When I got there I didn't even see her in the trailer. She had laid down. I got in with her and she jumped right up,but we couldn't get her down the alley for love nor money. She just wanted to stand there and look out through the gate. I've had about enough of handling cattle to last me for a week or two I think.
 
I remember years ago my Dad and I hauled a Herford bull into the slaughter house for my uncle. IIRC this was the tame one from the feed lot you could even sit on his head as he ate from the trough. We got him out of the trailer and into the entrance way and there he stopped. We tried everything to get him moving with no go ! Glad there was not a peta back in those days !
The rest I don't remember so well. I can't remember if we got him in or just gave up and if the entrance had a gate left him there ?
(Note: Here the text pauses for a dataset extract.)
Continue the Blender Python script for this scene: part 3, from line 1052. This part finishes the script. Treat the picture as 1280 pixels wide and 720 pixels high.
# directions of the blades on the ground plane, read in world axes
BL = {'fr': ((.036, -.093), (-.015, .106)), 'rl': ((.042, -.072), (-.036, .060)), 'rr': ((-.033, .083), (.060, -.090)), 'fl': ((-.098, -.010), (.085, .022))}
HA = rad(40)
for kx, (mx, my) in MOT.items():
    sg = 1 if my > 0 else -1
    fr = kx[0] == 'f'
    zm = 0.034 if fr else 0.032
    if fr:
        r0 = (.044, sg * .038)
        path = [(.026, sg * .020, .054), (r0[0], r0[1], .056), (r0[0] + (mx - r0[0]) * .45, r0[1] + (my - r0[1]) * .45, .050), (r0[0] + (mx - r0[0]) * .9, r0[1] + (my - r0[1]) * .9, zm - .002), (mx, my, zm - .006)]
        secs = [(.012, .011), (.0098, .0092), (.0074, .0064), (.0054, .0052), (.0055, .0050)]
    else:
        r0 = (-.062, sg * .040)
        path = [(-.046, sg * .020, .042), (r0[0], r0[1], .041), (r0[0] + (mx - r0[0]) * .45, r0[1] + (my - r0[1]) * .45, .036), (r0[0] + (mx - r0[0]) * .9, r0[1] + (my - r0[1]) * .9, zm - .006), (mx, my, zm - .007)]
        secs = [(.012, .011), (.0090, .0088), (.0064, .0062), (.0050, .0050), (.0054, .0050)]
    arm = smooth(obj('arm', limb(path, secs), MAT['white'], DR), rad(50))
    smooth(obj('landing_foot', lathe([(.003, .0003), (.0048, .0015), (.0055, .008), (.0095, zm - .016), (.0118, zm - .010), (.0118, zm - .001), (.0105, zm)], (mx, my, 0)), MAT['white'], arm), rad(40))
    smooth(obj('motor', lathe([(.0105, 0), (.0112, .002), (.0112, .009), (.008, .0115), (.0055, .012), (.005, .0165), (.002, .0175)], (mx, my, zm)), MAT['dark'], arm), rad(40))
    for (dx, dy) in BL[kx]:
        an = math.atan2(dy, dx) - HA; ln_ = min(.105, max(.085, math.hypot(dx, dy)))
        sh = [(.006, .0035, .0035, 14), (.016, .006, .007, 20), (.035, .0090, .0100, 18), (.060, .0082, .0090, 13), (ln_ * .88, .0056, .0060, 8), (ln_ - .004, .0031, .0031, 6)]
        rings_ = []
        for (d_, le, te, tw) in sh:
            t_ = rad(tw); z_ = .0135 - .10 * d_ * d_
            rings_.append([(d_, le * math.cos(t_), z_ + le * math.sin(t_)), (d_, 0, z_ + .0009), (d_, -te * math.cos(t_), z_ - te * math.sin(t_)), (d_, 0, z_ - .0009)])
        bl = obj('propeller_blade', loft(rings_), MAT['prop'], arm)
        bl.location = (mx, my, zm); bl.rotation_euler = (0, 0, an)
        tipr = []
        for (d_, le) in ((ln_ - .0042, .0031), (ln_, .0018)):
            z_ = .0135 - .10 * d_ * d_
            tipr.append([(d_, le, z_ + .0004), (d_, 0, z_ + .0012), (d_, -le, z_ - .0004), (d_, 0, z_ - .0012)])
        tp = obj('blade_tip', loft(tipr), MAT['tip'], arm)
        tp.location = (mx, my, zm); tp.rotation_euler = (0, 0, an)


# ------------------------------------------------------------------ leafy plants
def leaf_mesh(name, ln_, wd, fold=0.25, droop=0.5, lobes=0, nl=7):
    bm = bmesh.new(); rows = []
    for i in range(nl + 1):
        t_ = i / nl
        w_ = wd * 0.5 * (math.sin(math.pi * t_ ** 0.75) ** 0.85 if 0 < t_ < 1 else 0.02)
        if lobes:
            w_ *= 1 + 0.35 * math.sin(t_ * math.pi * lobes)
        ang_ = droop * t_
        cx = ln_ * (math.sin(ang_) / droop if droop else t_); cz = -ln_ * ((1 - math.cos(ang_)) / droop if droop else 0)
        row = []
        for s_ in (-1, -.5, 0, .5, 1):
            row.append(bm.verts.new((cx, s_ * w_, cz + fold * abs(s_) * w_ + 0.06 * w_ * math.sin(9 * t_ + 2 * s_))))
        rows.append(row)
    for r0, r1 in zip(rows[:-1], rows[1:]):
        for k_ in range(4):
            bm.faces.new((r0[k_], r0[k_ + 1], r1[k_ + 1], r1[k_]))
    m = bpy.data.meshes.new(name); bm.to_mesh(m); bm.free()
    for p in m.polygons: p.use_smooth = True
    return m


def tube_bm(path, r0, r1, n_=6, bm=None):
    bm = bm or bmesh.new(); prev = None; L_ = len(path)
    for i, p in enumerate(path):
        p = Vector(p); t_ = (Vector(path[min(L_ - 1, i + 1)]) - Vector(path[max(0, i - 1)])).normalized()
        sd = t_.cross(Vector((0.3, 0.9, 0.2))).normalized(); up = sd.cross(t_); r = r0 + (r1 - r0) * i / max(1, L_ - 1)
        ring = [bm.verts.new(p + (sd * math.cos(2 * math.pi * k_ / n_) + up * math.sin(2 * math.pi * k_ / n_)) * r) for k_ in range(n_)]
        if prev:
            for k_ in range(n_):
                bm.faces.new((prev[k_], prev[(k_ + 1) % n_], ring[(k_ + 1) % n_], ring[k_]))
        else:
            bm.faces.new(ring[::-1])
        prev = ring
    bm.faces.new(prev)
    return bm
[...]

My uncle had a meat market and also raised his own cattle and hogs. So when growing up I rode along on a lot of cattle round ups at farms all over his local area.
 
I had the vet out and he came at milking time as he walked in I was facing him and he looked quick and said you got a cow backing up and going out the door and she still got the milker on ! I didn't normally tie the cows up they usually stayed until milked then left but this one apparently didn't like the vet and I can still remember her walking out the door the surge bucket swinging back and forth thanks for the memories
 
And those darn Surge straps didn't show up worth a hoot on a black cow--many was the time we had to look for one after the last cow you milked walked out with it on! Usually they'd fall off pretty quickly, but had one time where the cow came back in the next morning still wearing it.